Take the material below and write it all out again exactly.

⁂

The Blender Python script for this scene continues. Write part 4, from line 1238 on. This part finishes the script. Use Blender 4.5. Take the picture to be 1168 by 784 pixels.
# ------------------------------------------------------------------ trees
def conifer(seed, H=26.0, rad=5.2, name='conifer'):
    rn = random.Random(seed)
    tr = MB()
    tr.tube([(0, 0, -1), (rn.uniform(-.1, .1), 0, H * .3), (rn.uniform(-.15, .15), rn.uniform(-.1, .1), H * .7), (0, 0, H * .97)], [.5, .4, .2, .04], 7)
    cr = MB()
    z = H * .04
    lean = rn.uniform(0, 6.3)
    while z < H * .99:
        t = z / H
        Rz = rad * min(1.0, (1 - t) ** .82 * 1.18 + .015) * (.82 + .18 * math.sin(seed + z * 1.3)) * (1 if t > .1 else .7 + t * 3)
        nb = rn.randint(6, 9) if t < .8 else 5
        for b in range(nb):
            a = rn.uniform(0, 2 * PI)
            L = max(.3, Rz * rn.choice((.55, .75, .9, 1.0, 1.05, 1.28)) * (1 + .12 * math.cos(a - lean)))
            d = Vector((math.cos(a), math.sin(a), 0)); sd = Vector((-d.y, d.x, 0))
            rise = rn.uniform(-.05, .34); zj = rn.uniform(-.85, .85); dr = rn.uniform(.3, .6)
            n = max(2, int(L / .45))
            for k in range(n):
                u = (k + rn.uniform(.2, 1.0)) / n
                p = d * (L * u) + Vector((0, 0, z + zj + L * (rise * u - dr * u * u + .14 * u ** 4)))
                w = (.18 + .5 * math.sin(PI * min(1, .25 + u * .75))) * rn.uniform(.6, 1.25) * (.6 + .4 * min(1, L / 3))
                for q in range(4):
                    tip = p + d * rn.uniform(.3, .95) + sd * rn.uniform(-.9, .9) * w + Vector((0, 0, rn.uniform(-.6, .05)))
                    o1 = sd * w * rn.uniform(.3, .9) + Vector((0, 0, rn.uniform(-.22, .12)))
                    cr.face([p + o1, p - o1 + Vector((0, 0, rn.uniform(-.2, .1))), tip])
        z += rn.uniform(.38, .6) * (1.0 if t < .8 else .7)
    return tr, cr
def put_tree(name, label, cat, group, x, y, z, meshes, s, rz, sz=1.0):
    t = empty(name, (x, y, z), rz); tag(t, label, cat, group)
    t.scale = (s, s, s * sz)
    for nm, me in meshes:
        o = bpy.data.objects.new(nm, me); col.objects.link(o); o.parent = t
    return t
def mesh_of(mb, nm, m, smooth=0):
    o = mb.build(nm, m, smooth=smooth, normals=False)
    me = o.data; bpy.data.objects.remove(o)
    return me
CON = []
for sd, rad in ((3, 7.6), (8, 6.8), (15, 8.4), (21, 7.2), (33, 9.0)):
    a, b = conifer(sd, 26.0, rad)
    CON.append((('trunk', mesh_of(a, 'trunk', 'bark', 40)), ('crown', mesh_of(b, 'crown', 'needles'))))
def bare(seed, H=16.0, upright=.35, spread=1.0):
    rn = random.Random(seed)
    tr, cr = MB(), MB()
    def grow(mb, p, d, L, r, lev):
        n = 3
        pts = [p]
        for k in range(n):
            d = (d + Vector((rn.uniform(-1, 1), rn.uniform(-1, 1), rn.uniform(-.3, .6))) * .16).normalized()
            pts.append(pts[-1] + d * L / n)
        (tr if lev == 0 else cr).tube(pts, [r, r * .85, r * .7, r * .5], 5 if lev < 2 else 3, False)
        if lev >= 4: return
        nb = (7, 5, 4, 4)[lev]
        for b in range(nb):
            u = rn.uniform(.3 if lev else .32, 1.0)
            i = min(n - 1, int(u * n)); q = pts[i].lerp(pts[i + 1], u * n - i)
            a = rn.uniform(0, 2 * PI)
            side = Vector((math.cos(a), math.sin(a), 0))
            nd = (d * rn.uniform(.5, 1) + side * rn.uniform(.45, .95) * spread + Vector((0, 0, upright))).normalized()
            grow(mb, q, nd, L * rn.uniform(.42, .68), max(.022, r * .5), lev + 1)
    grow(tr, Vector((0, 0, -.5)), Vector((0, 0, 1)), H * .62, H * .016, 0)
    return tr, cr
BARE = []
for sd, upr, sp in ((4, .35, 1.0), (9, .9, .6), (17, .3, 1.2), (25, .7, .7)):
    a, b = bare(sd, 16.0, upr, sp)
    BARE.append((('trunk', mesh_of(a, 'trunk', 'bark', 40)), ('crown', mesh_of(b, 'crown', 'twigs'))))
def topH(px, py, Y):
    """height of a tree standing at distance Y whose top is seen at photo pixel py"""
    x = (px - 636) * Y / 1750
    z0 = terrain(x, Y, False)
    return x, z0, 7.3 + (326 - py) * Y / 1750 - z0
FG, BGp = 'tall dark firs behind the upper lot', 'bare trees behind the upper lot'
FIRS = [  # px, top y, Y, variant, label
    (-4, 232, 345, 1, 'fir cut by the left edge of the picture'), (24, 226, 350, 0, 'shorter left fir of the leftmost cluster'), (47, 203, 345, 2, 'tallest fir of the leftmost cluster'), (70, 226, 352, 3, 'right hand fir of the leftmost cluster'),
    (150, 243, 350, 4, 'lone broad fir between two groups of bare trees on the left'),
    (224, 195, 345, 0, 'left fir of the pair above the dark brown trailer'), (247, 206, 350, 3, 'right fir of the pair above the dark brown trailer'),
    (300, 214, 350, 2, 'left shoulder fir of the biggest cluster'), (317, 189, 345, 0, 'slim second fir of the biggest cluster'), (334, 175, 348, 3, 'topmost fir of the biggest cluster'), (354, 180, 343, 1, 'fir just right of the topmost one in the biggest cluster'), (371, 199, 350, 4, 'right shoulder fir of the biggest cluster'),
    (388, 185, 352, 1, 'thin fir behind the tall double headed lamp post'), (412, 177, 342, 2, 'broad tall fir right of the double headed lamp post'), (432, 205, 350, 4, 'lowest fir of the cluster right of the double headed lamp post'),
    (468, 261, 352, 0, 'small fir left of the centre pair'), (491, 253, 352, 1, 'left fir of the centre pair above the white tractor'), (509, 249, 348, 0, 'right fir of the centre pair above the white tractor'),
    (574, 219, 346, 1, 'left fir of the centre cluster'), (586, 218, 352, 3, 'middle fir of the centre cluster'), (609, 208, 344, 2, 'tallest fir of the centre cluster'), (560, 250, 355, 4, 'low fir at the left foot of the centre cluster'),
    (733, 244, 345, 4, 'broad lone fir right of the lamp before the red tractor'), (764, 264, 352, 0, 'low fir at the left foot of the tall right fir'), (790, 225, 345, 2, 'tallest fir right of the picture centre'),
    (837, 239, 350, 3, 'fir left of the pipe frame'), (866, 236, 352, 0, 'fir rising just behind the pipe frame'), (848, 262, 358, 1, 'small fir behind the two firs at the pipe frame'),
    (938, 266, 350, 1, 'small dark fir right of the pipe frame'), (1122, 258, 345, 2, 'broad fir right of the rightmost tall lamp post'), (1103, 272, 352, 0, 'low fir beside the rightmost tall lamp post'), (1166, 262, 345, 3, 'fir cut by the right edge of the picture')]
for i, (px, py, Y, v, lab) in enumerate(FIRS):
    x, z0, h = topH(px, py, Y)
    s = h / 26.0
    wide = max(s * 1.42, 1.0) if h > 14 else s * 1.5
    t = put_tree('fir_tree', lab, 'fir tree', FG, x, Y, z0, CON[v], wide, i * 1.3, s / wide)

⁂

_TASK SOLUTION_
The Blender Python script for this scene continues. Write part 4, from line 1238 on. This part finishes the script. Use Blender 4.5. Take the picture to be 1168 by 784 pixels.
# ------------------------------------------------------------------ trees
def conifer(seed, H=26.0, rad=5.2, name='conifer'):
    rn = random.Random(seed)
    tr = MB()
    tr.tube([(0, 0, -1), (rn.uniform(-.1, .1), 0, H * .3), (rn.uniform(-.15, .15), rn.uniform(-.1, .1), H * .7), (0, 0, H * .97)], [.5, .4, .2, .04], 7)
    cr = MB()
    z = H * .04
    lean = rn.uniform(0, 6.3)
    while z < H * .99:
        t = z / H
        Rz = rad * min(1.0, (1 - t) ** .82 * 1.18 + .015) * (.82 + .18 * math.sin(seed + z * 1.3)) * (1 if t > .1 else .7 + t * 3)
        nb = rn.randint(6, 9) if t < .8 else 5
        for b in range(nb):
            a = rn.uniform(0, 2 * PI)
            L = max(.3, Rz * rn.choice((.55, .75, .9, 1.0, 1.05, 1.28)) * (1 + .12 * math.cos(a - lean)))
            d = Vector((math.cos(a), math.sin(a), 0)); sd = Vector((-d.y, d.x, 0))
            rise = rn.uniform(-.05, .34); zj = rn.uniform(-.85, .85); dr = rn.uniform(.3, .6)
            n = max(2, int(L / .45))
            for k in range(n):
                u = (k + rn.uniform(.2, 1.0)) / n
                p = d * (L * u) + Vector((0, 0, z + zj + L * (rise * u - dr * u * u + .14 * u ** 4)))
                w = (.18 + .5 * math.sin(PI * min(1, .25 + u * .75))) * rn.uniform(.6, 1.25) * (.6 + .4 * min(1, L / 3))
                for q in range(4):
                    tip = p + d * rn.uniform(.3, .95) + sd * rn.uniform(-.9, .9) * w + Vector((0, 0, rn.uniform(-.6, .05)))
                    o1 = sd * w * rn.uniform(.3, .9) + Vector((0, 0, rn.uniform(-.22, .12)))
                    cr.face([p + o1, p - o1 + Vector((0, 0, rn.uniform(-.2, .1))), tip])
        z += rn.uniform(.38, .6) * (1.0 if t < .8 else .7)
    return tr, cr
def put_tree(name, label, cat, group, x, y, z, meshes, s, rz, sz=1.0):
    t = empty(name, (x, y, z), rz); tag(t, label, cat, group)
    t.scale = (s, s, s * sz)
    for nm, me in meshes:
        o = bpy.data.objects.new(nm, me); col.objects.link(o); o.parent = t
    return t
def mesh_of(mb, nm, m, smooth=0):
    o = mb.build(nm, m, smooth=smooth, normals=False)
    me = o.data; bpy.data.objects.remove(o)
    return me
CON = []
for sd, rad in ((3, 7.6), (8, 6.8), (15, 8.4), (21, 7.2), (33, 9.0)):
    a, b = conifer(sd, 26.0, rad)
    CON.append((('trunk', mesh_of(a, 'trunk', 'bark', 40)), ('crown', mesh_of(b, 'crown', 'needles'))))
def bare(seed, H=16.0, upright=.35, spread=1.0):
    rn = random.Random(seed)
    tr, cr = MB(), MB()
    def grow(mb, p, d, L, r, lev):
        n = 3
        pts = [p]
        for k in range(n):
            d = (d + Vector((rn.uniform(-1, 1), rn.uniform(-1, 1), rn.uniform(-.3, .6))) * .16).normalized()
            pts.append(pts[-1] + d * L / n)
        (tr if lev == 0 else cr).tube(pts, [r, r * .85, r * .7, r * .5], 5 if lev < 2 else 3, False)
        if lev >= 4: return
        nb = (7, 5, 4, 4)[lev]
        for b in range(nb):
            u = rn.uniform(.3 if lev else .32, 1.0)
            i = min(n - 1, int(u * n)); q = pts[i].lerp(pts[i + 1], u * n - i)
            a = rn.uniform(0, 2 * PI)
            side = Vector((math.cos(a), math.sin(a), 0))
            nd = (d * rn.uniform(.5, 1) + side * rn.uniform(.45, .95) * spread + Vector((0, 0, upright))).normalized()
            grow(mb, q, nd, L * rn.uniform(.42, .68), max(.022, r * .5), lev + 1)
    grow(tr, Vector((0, 0, -.5)), Vector((0, 0, 1)), H * .62, H * .016, 0)
    return tr, cr
BARE = []
for sd, upr, sp in ((4, .35, 1.0), (9, .9, .6), (17, .3, 1.2), (25, .7, .7)):
    a, b = bare(sd, 16.0, upr, sp)
    BARE.append((('trunk', mesh_of(a, 'trunk', 'bark', 40)), ('crown', mesh_of(b, 'crown', 'twigs'))))
def topH(px, py, Y):
    """height of a tree standing at distance Y whose top is seen at photo pixel py"""
    x = (px - 636) * Y / 1750
    z0 = terrain(x, Y, False)
    return x, z0, 7.3 + (326 - py) * Y / 1750 - z0
FG, BGp = 'tall dark firs behind the upper lot', 'bare trees behind the upper lot'
FIRS = [  # px, top y, Y, variant, label
    (-4, 232, 345, 1, 'fir cut by the left edge of the picture'), (24, 226, 350, 0, 'shorter left fir of the leftmost cluster'), (47, 203, 345, 2, 'tallest fir of the leftmost cluster'), (70, 226, 352, 3, 'right hand fir of the leftmost cluster'),
    (150, 243, 350, 4, 'lone broad fir between two groups of bare trees on the left'),
    (224, 195, 345, 0, 'left fir of the pair above the dark brown trailer'), (247, 206, 350, 3, 'right fir of the pair above the dark brown trailer'),
    (300, 214, 350, 2, 'left shoulder fir of the biggest cluster'), (317, 189, 345, 0, 'slim second fir of the biggest cluster'), (334, 175, 348, 3, 'topmost fir of the biggest cluster'), (354, 180, 343, 1, 'fir just right of the topmost one in the biggest cluster'), (371, 199, 350, 4, 'right shoulder fir of the biggest cluster'),
    (388, 185, 352, 1, 'thin fir behind the tall double headed lamp post'), (412, 177, 342, 2, 'broad tall fir right of the double headed lamp post'), (432, 205, 350, 4, 'lowest fir of the cluster right of the double headed lamp post'),
    (468, 261, 352, 0, 'small fir left of the centre pair'), (491, 253, 352, 1, 'left fir of the centre pair above the white tractor'), (509, 249, 348, 0, 'right fir of the centre pair above the white tractor'),
    (574, 219, 346, 1, 'left fir of the centre cluster'), (586, 218, 352, 3, 'middle fir of the centre cluster'), (609, 208, 344, 2, 'tallest fir of the centre cluster'), (560, 250, 355, 4, 'low fir at the left foot of the centre cluster'),
    (733, 244, 345, 4, 'broad lone fir right of the lamp before the red tractor'), (764, 264, 352, 0, 'low fir at the left foot of the tall right fir'), (790, 225, 345, 2, 'tallest fir right of the picture centre'),
    (837, 239, 350, 3, 'fir left of the pipe frame'), (866, 236, 352, 0, 'fir rising just behind the pipe frame'), (848, 262, 358, 1, 'small fir behind the two firs at the pipe frame'),
    (938, 266, 350, 1, 'small dark fir right of the pipe frame'), (1122, 258, 345, 2, 'broad fir right of the rightmost tall lamp post'), (1103, 272, 352, 0, 'low fir beside the rightmost tall lamp post'), (1166, 262, 345, 3, 'fir cut by the right edge of the picture')]
for i, (px, py, Y, v, lab) in enumerate(FIRS):
    x, z0, h = topH(px, py, Y)
    s = h / 26.0
    wide = max(s * 1.42, 1.0) if h > 14 else s * 1.5
    t = put_tree('fir_tree', lab, 'fir tree', FG, x, Y, z0, CON[v], wide, i * 1.3, s / wide)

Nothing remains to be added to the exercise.